Esta antologia sugere três tipos de inquérito. O primeiro diz respeito ao sentido das clivagens que polémicas e casos como este suscitaram. Entre a tolerância progressista de Pessoa e as posições moralistas de católicos, tais como Álvaro Maia, Teotónio Pereira e Marcello Caetano, será possível ver uma divisão entre progressistas e apoiantes de modelos autoritários suportados por estruturas eclesiásticas? Uma questão desta natureza pode até parecer anacrónica, formulada por quem já conhece o modo como evoluíram alguns dos intervenientes na polémica. De qualquer modo, estamos longe de poder pensar que os modernistas alinharam todos com Botto e Pessoa e os que abriram as portas ao fascismo opuseram-se-lhes em bloco. Júlio Dantas e outros escritores republicanos de então manifestaram também uma enorme tolerância em relação a Botto. A respeito das mesmas clivagens e do modo nem sempre claro como uma série de casos se politizou, importaria comparar a mesma polémica com outros acontecimentos de grande repercussão, precisamente pelos mesmos anos. Tenho em mente, as discussões na opinião pública do crime de Serrazes (1920-1922), o dos Malafaias, em que interveio o célebre advogado Cunha e Costa, bem como o caso da organização de uma nova orquestra pelo maestro Francisco de Lacerda, em que se comprometeu António Sérgio e a revista Homens livres (1923). Nesta última publicação, Sérgio procurou, aliás, gerar um consenso entre integralistas e seareiros – pelo menos em relação a questões essenciais como as da “decadência física e apatia moral”.
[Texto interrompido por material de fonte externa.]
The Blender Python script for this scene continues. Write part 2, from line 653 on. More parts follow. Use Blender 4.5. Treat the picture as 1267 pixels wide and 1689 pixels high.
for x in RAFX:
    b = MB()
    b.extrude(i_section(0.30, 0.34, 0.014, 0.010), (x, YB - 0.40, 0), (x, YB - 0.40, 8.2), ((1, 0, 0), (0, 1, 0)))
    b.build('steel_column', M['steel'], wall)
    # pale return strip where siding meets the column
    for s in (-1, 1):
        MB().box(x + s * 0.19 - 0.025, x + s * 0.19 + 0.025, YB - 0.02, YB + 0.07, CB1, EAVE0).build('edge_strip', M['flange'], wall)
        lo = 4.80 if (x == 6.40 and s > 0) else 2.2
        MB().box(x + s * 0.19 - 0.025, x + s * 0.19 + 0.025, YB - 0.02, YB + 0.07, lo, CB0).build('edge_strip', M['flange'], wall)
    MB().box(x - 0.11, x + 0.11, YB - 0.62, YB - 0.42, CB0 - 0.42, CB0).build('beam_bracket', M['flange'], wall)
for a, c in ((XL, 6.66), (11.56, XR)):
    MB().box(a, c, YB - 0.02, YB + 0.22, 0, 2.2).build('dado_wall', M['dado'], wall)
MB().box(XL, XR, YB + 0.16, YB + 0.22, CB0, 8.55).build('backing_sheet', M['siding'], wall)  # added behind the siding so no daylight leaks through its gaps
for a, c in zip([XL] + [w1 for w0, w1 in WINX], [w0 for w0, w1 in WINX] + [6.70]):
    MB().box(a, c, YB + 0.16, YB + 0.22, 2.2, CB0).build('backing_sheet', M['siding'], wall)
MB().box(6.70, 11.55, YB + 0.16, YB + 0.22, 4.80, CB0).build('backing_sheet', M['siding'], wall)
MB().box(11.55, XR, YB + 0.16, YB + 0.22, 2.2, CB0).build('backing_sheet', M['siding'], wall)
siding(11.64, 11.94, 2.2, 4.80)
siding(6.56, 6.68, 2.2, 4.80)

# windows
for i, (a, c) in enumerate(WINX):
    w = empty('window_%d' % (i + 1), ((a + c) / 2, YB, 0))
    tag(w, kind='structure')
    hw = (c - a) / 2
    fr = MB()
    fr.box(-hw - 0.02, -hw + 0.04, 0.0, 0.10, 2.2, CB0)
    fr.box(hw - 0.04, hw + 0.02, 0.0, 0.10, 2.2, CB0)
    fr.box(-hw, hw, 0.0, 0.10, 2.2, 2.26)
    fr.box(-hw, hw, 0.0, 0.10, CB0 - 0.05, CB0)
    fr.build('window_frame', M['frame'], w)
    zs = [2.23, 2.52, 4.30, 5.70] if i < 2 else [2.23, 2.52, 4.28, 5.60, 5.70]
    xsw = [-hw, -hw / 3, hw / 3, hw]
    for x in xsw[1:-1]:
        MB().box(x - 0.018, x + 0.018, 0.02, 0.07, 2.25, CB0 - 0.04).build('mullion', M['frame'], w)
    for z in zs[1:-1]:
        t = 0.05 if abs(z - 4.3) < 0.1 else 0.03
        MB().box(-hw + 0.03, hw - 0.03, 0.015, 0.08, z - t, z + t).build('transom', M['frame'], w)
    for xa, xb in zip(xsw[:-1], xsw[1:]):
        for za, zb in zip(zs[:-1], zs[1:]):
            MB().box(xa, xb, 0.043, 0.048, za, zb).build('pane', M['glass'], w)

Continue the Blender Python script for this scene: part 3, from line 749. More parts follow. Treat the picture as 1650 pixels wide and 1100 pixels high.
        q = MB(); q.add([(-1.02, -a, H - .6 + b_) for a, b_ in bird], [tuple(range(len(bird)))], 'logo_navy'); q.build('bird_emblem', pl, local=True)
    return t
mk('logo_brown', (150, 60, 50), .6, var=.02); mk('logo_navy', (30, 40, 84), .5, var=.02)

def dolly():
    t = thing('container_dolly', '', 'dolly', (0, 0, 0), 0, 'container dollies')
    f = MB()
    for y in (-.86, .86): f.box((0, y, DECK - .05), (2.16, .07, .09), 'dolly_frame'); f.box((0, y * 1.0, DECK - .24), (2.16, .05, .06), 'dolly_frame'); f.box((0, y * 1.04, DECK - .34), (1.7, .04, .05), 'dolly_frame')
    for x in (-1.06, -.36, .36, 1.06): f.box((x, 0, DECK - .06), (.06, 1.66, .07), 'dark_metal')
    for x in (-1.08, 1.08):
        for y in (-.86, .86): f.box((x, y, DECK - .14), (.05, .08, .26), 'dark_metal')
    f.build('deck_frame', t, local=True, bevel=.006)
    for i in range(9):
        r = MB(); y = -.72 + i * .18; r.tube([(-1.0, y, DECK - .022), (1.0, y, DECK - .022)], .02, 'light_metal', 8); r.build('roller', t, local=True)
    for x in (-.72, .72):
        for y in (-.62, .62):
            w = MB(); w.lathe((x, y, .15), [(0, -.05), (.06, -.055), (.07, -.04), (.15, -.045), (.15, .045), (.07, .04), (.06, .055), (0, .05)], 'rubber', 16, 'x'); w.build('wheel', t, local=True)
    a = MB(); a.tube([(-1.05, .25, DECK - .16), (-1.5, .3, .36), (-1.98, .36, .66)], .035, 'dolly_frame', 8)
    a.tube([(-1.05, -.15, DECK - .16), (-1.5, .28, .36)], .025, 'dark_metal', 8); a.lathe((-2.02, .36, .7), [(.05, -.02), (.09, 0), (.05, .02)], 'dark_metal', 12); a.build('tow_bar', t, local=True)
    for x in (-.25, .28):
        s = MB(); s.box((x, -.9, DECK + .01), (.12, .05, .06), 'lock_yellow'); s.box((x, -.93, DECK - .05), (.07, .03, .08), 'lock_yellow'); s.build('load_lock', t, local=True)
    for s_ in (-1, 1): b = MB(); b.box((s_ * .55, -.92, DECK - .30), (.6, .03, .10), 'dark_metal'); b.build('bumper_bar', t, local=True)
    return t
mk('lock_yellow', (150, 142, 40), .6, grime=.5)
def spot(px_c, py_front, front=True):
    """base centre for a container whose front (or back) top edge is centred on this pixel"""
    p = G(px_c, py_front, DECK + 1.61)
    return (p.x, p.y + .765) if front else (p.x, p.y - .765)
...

Uma segunda linha de investigação, próxima da primeira, pode ser formulada com mais clareza: católicos e fascistas organizavam-se já, no início da década de 1920, para se demarcarem dos frouxos e denunciarem os homossexuais que por aí andavam a coberto da criação artística e literária modernista? Creio que não, embora pouco se saiba acerca da polícia dos costumes em Portugal, cujas acções boçais não eram com certeza suscitadas por grandes ideias ou valores intelectuais. Tal como não acredito que – apesar dos constantes apelos à virilidade do ditador e à energia mais ou menos militarizada dos seus apoiantes – os horrores oficiais à homossexualidade da parte do Estado Novo e da Igreja tivessem sido sempre traduzidos em repressão. Pelo contrário, em 1946, José Osório de Oliveira publicou duas cartas que lhe foram dirigidas por Mário de Andrade, numa das revistas publicadas pelo Secretariado Nacional de Propaganda. Nelas o autor de Macunaíma (1928) assumiu a sua homossexualidade, revelando a sua “feminilidade” e celebrando, no “amor do todo”, a sensualidade do seu corpo em comunhão com os índios da Amazónia. Andrade justificava-se com a sobreposição de identidades que em si coexistam, um desdobramento do seu próprio eu ou de uma heteronímia que os portugueses associam logo a Pessoa, mas cujas origens bebem em outras fontes. As cartas foram pois publicadas num órgão da cultura oficial do Estado Novo, por alguém que não sendo homossexual tinha fortes preocupações estéticas, diga-se de passagem.
Última questão: se esta antologia está organizada em função de um contexto português, o que fica por conhecer melhor é o modo como determinados temas e modelos de comportamento, incluindo as relações homossexuais, são uma consequência directa de uma circulação internacional de ideias e de práticas. O que equivale a perguntar se a homossexualidade promovida e autorizada por círculos modernistas e artísticos do primeiro quartel do século XX não será sobretudo consequência de um cosmopolitismo da tolerância. E a onda de repressão que lhe corresponde não será ela também influenciada por tendências internacionais, do eugenismo ao anti-semitismo e ao nacionalismo militarista mais exclusivo? Estamos longe de conseguir responder a questões desta natureza, pois apesar dos inúmeros materiais à nossa disposição, pouco sabemos da circulação concreta de autores tais como Blaise de Cendrars e outros. E dificilmente se pode aceitar reproduzir nas nossas próprias análises o horror ao que vinha de fora. Este, na expressão bem reaccionária e nacionalista de Álvaro Maia, acabou por se traduzir na referência a “todas as porcarias vindas da estranja no domínio da literatura, da filosofia, da arte, da política [que] tiveram o aplauso dos nossos pseudo-pensadores e Portugal andou, jogado por todos os judeus do pensamento, ao sabor das flutuações da moda” (Vento sobre a charneca, 1944, p. 110).
Enfim, para que possa ser possível alargar o questionário das questões em causa teremos sempre de partir de dossiers e de estudos como este que Zetho Cunha Gonçalves organizou. E bem.